Given request
Return verbatim the inclusive range of lines running from the line that contains "1200 pixels high." to the line that contains "bm, ROOFP, r)". Omit every other line.

Stored entries
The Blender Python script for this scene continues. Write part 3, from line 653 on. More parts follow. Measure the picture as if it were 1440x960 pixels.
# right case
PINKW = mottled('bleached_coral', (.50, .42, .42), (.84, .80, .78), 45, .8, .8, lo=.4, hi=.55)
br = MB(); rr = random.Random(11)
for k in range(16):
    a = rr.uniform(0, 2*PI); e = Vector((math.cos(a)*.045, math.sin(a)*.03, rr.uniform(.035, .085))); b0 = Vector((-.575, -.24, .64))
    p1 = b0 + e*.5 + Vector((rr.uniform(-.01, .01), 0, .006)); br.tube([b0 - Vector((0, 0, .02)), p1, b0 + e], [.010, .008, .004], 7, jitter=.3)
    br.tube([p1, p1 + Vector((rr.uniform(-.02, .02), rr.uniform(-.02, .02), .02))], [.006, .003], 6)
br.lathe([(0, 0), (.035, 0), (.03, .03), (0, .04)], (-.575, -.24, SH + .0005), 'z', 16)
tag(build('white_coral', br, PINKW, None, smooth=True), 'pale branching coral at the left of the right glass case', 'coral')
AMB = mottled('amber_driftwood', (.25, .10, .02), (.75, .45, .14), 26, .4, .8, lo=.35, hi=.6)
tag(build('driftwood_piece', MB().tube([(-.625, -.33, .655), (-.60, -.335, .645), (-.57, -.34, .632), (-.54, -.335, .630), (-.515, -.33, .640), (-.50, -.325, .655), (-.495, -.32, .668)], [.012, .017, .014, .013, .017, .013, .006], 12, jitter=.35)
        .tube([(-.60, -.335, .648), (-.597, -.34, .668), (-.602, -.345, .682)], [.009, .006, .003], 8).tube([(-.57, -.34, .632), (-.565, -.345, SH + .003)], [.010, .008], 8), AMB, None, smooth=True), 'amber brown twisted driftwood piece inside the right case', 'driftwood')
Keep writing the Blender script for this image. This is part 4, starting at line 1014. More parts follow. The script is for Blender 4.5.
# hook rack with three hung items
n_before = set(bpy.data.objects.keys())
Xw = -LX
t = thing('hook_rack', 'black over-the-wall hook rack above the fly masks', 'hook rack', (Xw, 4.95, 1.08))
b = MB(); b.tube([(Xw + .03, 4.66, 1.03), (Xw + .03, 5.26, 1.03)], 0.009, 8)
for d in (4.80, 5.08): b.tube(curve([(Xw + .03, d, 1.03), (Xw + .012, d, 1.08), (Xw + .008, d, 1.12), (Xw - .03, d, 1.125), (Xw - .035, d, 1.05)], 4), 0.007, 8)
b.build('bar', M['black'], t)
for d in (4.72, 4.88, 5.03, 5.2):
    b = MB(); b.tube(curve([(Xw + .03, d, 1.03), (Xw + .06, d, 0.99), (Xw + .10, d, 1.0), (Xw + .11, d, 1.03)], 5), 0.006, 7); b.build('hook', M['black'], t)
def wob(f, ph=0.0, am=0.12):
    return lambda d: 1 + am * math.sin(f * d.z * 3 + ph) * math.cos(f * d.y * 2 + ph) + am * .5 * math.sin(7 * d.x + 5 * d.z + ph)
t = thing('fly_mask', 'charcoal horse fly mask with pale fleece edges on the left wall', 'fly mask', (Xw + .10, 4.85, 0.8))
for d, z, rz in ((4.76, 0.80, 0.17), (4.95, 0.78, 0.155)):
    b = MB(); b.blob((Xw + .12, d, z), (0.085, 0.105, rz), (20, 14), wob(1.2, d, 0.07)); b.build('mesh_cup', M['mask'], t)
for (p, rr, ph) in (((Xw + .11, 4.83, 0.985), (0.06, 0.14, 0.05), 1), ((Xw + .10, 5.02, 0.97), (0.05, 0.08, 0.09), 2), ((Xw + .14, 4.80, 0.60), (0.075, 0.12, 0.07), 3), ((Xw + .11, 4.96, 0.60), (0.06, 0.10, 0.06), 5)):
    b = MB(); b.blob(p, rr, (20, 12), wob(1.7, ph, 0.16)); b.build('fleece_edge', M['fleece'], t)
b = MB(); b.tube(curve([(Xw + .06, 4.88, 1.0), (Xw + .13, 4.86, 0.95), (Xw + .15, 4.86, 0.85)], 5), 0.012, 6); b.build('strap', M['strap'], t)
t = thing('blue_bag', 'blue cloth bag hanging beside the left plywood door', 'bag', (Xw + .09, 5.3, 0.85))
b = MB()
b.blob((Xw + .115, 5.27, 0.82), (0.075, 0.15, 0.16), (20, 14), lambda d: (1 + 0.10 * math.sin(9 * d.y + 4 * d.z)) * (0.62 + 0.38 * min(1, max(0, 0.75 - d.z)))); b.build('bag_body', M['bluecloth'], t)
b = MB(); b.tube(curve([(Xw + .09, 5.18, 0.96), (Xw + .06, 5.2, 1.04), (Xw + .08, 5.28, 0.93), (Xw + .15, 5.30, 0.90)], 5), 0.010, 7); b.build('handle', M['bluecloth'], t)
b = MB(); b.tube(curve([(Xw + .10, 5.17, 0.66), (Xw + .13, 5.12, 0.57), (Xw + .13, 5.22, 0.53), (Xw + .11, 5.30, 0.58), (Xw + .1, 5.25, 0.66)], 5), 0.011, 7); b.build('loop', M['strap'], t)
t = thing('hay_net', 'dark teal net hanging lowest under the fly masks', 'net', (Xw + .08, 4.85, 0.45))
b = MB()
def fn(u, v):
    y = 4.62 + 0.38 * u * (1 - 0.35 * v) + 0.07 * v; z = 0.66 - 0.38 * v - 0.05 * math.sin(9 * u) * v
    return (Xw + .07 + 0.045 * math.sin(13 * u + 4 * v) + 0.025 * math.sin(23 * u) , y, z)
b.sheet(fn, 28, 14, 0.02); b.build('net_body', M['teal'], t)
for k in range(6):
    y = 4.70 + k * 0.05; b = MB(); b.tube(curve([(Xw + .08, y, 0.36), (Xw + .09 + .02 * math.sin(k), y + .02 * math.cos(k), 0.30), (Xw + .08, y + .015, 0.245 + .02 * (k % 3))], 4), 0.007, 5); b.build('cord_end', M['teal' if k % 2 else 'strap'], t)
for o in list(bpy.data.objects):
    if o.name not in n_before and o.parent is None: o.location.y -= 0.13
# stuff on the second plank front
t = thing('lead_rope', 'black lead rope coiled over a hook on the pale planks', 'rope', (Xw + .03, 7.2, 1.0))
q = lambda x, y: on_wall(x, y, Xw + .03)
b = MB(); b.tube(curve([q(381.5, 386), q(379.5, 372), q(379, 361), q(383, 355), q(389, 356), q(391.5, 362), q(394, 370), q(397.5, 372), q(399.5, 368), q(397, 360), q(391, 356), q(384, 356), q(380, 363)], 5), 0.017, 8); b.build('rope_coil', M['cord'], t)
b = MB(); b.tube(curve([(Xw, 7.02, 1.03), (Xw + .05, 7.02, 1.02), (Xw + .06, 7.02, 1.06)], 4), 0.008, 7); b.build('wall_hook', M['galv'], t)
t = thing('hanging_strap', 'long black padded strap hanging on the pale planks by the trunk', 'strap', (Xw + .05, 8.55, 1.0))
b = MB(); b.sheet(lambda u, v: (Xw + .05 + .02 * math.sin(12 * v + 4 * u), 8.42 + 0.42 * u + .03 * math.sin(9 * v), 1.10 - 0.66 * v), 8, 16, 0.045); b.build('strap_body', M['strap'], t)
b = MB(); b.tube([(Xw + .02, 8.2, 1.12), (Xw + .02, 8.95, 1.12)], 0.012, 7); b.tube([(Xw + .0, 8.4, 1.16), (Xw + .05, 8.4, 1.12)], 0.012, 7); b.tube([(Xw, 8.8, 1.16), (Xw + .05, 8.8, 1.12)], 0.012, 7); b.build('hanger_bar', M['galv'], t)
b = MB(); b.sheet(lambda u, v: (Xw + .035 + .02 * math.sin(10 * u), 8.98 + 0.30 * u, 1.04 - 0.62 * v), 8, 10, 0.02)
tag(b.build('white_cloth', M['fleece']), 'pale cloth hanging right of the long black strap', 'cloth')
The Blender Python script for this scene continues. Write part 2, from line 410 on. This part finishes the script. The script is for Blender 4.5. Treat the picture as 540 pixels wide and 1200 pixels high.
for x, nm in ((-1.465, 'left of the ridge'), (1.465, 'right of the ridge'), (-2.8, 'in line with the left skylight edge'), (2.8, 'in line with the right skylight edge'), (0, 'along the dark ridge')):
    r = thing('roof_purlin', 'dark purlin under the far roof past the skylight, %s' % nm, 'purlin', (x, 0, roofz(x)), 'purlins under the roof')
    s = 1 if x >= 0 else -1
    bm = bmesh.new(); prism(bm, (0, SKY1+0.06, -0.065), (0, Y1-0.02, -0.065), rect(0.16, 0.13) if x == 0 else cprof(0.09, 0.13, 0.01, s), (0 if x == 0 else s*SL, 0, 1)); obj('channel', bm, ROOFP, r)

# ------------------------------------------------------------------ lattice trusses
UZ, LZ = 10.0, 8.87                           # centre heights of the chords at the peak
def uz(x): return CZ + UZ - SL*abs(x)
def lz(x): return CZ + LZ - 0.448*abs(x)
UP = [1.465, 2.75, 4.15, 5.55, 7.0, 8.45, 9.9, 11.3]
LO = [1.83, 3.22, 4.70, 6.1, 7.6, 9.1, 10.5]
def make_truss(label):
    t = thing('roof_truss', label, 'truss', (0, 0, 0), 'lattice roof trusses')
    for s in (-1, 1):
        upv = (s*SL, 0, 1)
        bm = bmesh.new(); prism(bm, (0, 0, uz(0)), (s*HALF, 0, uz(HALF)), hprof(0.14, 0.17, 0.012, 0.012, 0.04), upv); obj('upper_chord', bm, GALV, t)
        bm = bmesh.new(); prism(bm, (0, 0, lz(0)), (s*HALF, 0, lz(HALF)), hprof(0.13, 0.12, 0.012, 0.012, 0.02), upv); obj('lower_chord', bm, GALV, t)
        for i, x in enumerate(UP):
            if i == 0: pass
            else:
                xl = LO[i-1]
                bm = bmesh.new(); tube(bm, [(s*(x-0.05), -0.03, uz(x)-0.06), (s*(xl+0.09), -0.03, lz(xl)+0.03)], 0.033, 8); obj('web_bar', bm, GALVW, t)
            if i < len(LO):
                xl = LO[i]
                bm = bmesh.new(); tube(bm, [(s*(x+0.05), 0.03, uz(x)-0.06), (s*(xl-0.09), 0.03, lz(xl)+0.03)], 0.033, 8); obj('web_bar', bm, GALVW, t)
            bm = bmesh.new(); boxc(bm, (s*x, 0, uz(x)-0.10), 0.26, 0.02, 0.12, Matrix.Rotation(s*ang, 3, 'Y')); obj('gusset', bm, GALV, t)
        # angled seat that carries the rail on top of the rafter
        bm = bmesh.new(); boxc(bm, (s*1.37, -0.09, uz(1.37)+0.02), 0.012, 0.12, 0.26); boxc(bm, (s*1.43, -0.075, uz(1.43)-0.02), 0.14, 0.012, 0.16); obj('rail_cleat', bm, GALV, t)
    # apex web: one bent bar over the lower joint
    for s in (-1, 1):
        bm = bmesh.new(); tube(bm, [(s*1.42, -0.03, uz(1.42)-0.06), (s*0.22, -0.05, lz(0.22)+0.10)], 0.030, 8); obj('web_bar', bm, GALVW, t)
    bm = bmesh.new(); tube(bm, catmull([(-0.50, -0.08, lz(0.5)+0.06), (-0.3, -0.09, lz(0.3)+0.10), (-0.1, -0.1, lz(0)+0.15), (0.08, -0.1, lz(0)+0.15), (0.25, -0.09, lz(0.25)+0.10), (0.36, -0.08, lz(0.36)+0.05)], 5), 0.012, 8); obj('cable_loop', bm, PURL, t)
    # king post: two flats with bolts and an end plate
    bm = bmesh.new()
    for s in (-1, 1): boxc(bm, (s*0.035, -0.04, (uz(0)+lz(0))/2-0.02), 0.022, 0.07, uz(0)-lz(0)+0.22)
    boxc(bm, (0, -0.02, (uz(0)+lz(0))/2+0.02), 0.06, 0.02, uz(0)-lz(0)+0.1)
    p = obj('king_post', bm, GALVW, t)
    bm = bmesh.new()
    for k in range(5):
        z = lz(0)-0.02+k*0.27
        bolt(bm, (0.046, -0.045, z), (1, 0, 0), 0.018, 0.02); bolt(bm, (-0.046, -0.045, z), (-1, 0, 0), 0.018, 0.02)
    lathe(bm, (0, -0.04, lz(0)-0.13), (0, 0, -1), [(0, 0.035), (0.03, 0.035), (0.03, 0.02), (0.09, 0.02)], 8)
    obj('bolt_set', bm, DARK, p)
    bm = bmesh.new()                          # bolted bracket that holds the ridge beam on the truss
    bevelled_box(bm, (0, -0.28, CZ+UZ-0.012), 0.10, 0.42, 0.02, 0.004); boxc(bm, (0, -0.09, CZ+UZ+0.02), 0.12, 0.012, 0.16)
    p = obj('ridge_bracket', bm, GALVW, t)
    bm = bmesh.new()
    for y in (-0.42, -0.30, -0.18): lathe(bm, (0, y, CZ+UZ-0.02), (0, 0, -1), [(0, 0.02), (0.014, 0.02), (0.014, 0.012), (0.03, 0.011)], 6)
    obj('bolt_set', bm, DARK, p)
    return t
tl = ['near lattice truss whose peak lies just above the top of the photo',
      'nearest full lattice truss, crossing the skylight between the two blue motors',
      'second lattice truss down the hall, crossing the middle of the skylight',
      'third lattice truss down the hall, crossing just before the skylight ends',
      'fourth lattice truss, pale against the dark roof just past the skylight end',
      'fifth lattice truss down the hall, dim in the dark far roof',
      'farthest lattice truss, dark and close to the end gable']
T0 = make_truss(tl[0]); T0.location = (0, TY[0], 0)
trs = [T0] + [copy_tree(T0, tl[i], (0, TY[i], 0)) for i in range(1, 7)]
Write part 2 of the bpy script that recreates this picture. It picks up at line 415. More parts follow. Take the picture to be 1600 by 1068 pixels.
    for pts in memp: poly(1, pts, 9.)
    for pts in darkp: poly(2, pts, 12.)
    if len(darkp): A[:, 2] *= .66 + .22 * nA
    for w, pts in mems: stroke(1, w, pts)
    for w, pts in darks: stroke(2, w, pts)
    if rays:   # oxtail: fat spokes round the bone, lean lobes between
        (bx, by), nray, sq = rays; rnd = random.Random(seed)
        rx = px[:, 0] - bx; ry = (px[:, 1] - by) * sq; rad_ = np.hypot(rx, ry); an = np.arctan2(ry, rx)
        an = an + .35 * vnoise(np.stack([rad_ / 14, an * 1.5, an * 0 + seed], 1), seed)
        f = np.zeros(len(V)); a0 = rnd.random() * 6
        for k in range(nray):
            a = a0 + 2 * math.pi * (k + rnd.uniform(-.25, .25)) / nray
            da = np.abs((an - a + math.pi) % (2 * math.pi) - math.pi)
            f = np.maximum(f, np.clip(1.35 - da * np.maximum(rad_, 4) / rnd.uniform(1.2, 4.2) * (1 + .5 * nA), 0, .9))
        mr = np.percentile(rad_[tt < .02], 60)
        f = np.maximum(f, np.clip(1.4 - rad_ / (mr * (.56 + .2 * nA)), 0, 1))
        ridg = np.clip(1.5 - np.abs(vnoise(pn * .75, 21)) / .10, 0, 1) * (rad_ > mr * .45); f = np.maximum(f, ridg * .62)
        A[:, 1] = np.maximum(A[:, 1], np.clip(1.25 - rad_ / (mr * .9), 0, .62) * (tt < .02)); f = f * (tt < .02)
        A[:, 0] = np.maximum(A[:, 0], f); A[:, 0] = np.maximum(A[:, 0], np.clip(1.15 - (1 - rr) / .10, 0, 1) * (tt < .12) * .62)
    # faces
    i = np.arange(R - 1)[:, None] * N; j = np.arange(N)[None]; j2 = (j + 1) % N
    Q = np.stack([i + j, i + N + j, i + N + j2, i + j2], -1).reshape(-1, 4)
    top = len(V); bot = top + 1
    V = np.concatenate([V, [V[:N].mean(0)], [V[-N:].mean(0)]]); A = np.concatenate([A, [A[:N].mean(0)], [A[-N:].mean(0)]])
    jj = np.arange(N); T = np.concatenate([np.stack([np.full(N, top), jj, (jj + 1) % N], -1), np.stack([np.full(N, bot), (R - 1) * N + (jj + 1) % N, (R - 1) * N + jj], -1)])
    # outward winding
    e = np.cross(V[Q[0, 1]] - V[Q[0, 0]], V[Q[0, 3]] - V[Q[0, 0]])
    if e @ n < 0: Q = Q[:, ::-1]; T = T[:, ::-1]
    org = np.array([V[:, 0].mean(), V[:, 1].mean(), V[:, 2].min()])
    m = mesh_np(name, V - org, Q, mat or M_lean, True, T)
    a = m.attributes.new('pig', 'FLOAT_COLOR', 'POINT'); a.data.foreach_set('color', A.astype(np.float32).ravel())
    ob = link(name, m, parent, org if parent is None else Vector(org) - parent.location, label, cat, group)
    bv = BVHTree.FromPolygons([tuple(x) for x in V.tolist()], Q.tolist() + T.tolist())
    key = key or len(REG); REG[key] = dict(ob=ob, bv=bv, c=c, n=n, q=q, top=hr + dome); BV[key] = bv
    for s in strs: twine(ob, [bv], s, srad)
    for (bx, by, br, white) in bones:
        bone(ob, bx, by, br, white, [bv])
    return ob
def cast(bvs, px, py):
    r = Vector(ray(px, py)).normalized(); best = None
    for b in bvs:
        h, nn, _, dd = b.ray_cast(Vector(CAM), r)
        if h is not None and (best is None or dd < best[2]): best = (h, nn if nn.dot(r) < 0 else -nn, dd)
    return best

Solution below
The Blender Python script for this scene continues. Write part 2, from line 410 on. This part finishes the script. The script is for Blender 4.5. Treat the picture as 540 pixels wide and 1200 pixels high.
for x, nm in ((-1.465, 'left of the ridge'), (1.465, 'right of the ridge'), (-2.8, 'in line with the left skylight edge'), (2.8, 'in line with the right skylight edge'), (0, 'along the dark ridge')):
    r = thing('roof_purlin', 'dark purlin under the far roof past the skylight, %s' % nm, 'purlin', (x, 0, roofz(x)), 'purlins under the roof')
    s = 1 if x >= 0 else -1
    bm = bmesh.new(); prism(bm, (0, SKY1+0.06, -0.065), (0, Y1-0.02, -0.065), rect(0.16, 0.13) if x == 0 else cprof(0.09, 0.13, 0.01, s), (0 if x == 0 else s*SL, 0, 1)); obj('channel', bm, ROOFP, r)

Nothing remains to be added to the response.